Not really, although it depends on how you do your definitions. Most of the elements were formed by stars, which were themselves formed by the OG hydrogen, so hydrogen came first. So, first energy, then particles, then hydrogen, then stars and such, then oxygen and iron and all of those things.
It’s Hydrogen that’s existed since the universe cooled enough for electrons and protons to make atoms. Seconds after the big bang.
That’s most hydrogen.
It’s never been fused into heavier elements just still sticking around and caught in the planetary part of the solar system rather than the sun itself. Or any previous suns.
There’s some helium like that but most helium was formed inside suns later, and heavier elements all formed later in suns or supernovas.
heavier elements all formed later in suns or supernovas
Don’t forget neutron star collisions. Modern physics doesn’t think there’s enough energy in supernovae to create all the elements, so some must have come from neutron star collisions.

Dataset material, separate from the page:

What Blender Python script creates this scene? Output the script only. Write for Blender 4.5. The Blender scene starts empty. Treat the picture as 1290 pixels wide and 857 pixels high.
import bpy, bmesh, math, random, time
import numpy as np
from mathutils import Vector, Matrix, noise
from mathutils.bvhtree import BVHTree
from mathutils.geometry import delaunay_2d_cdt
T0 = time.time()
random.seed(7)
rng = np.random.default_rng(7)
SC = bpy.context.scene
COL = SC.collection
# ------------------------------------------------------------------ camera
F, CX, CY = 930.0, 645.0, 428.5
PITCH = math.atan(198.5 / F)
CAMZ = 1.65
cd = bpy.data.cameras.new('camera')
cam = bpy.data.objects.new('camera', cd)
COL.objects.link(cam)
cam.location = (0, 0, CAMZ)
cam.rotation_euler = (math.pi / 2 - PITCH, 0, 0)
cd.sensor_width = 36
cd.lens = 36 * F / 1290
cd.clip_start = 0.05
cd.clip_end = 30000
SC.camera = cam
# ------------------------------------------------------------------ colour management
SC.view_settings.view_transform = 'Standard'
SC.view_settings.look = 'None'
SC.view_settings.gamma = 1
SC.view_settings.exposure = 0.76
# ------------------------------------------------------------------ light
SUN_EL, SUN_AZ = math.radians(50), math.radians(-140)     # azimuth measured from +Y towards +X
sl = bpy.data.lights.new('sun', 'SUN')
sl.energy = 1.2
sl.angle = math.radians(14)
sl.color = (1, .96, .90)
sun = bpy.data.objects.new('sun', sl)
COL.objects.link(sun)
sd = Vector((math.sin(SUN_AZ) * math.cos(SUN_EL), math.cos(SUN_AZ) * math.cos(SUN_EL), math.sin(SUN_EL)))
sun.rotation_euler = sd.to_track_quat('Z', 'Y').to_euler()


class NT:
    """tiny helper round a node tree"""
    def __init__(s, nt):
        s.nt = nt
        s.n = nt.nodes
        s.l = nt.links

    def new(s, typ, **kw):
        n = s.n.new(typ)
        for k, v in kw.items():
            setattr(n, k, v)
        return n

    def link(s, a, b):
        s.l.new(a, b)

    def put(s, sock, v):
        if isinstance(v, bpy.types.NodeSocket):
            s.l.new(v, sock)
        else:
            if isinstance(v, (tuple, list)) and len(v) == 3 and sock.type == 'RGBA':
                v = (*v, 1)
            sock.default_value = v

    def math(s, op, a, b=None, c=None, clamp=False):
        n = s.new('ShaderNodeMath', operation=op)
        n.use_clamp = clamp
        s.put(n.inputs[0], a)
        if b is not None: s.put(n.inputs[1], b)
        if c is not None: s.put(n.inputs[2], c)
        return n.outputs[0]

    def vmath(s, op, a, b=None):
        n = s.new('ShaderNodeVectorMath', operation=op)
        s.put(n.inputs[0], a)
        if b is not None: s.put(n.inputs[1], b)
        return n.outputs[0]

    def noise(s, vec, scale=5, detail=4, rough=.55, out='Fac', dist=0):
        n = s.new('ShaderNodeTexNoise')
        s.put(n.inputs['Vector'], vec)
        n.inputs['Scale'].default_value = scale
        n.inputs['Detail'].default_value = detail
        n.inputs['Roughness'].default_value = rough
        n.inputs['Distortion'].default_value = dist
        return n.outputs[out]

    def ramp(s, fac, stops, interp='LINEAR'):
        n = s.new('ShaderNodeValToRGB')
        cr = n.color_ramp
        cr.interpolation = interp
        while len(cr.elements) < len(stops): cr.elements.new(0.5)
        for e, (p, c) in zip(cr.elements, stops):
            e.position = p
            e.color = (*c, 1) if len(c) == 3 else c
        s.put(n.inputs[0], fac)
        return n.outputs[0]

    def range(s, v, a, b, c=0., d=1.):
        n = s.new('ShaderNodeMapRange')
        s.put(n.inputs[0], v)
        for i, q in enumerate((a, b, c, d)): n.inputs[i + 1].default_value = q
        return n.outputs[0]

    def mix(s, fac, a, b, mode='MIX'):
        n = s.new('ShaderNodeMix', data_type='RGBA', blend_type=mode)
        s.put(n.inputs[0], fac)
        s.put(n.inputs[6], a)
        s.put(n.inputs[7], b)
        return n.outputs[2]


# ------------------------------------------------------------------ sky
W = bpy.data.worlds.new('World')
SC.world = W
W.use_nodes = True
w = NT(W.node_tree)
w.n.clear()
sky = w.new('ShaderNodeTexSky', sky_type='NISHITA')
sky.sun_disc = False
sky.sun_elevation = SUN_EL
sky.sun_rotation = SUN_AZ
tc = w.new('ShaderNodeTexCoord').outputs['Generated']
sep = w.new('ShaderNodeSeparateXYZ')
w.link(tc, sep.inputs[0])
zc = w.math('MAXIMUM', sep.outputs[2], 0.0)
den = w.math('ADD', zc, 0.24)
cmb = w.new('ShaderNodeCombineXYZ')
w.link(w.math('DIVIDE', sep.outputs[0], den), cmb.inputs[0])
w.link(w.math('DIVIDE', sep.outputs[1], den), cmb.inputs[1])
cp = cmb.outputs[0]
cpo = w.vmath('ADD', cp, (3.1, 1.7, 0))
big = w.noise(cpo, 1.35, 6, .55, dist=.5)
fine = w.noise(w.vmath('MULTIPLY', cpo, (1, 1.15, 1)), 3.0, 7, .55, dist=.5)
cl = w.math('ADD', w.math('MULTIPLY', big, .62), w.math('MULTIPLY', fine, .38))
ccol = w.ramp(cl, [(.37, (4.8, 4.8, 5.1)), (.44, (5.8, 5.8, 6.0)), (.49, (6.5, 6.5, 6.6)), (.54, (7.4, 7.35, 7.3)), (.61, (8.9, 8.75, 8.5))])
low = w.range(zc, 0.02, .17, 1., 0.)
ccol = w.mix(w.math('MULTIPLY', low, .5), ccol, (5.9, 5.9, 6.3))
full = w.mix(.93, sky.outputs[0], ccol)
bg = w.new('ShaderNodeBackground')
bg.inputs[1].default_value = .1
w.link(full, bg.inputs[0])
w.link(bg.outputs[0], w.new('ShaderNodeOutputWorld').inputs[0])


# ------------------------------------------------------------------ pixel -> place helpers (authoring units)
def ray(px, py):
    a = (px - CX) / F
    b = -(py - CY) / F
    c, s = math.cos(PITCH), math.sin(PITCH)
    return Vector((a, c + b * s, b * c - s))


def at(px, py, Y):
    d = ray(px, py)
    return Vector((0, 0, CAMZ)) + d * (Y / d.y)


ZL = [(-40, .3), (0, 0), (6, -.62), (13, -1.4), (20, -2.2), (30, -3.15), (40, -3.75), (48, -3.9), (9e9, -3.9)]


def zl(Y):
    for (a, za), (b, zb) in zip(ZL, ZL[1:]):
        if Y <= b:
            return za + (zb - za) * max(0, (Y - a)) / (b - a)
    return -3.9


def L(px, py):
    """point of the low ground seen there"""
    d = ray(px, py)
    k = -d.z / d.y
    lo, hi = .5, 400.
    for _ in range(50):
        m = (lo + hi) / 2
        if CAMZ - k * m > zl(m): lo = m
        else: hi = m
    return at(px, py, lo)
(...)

More like 380,000 years after the big bang you still needed everything to cool down and forces to separate and lots of other really cool stuff to happen before hydrogen could form.
It’s Hydrogen that’s existed since the universe cooled enough for electrons and protons to make atoms. Seconds after the big bang.
Atoms didn’t exist until 380,000 years after the big bang. Before that the universe was too dense for atoms to form and everything existed as a hot dense plasma where no electron could be captured by protons and neutrons. The protons that make up the nucleus of hydrogen did exist, it’s just that everything was too energetic to become an atom yet.
As far as I’m aware, protons don’t decay. If they formed at the beginning of the universe, they stick around until they get annihilated by anti-matter. But are we getting new protons after the universe formed? No idea.